* start Supplied data *

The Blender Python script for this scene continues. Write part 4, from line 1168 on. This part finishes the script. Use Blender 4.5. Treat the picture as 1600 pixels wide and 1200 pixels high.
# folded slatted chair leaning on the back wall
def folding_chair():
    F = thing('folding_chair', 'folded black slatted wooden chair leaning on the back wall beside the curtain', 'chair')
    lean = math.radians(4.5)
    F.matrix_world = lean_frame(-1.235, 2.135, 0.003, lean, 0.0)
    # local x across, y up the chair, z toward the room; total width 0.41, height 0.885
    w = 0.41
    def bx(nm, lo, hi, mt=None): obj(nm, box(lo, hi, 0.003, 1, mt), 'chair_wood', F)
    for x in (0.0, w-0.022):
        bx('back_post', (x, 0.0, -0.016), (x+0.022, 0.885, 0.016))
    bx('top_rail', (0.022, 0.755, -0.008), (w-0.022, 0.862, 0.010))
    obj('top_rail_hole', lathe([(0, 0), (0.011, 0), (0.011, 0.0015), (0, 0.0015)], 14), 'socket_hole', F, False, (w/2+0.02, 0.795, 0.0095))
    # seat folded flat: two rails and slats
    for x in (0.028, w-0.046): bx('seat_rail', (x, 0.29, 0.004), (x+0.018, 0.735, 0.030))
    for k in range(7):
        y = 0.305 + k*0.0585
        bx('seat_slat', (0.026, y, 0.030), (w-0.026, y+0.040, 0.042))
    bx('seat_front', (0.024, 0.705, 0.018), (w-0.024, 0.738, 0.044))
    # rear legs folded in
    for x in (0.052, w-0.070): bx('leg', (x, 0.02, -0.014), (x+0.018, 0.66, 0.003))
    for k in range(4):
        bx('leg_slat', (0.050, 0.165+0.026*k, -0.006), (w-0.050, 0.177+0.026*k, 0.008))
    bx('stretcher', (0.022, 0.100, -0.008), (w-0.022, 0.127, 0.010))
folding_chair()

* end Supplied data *

● **Job**
Type the whole listing again, unaltered.

● **Answer**
The Blender Python script for this scene continues. Write part 4, from line 1168 on. This part finishes the script. Use Blender 4.5. Treat the picture as 1600 pixels wide and 1200 pixels high.
# folded slatted chair leaning on the back wall
def folding_chair():
    F = thing('folding_chair', 'folded black slatted wooden chair leaning on the back wall beside the curtain', 'chair')
    lean = math.radians(4.5)
    F.matrix_world = lean_frame(-1.235, 2.135, 0.003, lean, 0.0)
    # local x across, y up the chair, z toward the room; total width 0.41, height 0.885
    w = 0.41
    def bx(nm, lo, hi, mt=None): obj(nm, box(lo, hi, 0.003, 1, mt), 'chair_wood', F)
    for x in (0.0, w-0.022):
        bx('back_post', (x, 0.0, -0.016), (x+0.022, 0.885, 0.016))
    bx('top_rail', (0.022, 0.755, -0.008), (w-0.022, 0.862, 0.010))
    obj('top_rail_hole', lathe([(0, 0), (0.011, 0), (0.011, 0.0015), (0, 0.0015)], 14), 'socket_hole', F, False, (w/2+0.02, 0.795, 0.0095))
    # seat folded flat: two rails and slats
    for x in (0.028, w-0.046): bx('seat_rail', (x, 0.29, 0.004), (x+0.018, 0.735, 0.030))
    for k in range(7):
        y = 0.305 + k*0.0585
        bx('seat_slat', (0.026, y, 0.030), (w-0.026, y+0.040, 0.042))
    bx('seat_front', (0.024, 0.705, 0.018), (w-0.024, 0.738, 0.044))
    # rear legs folded in
    for x in (0.052, w-0.070): bx('leg', (x, 0.02, -0.014), (x+0.018, 0.66, 0.003))
    for k in range(4):
        bx('leg_slat', (0.050, 0.165+0.026*k, -0.006), (w-0.050, 0.177+0.026*k, 0.008))
    bx('stretcher', (0.022, 0.100, -0.008), (w-0.022, 0.127, 0.010))
folding_chair()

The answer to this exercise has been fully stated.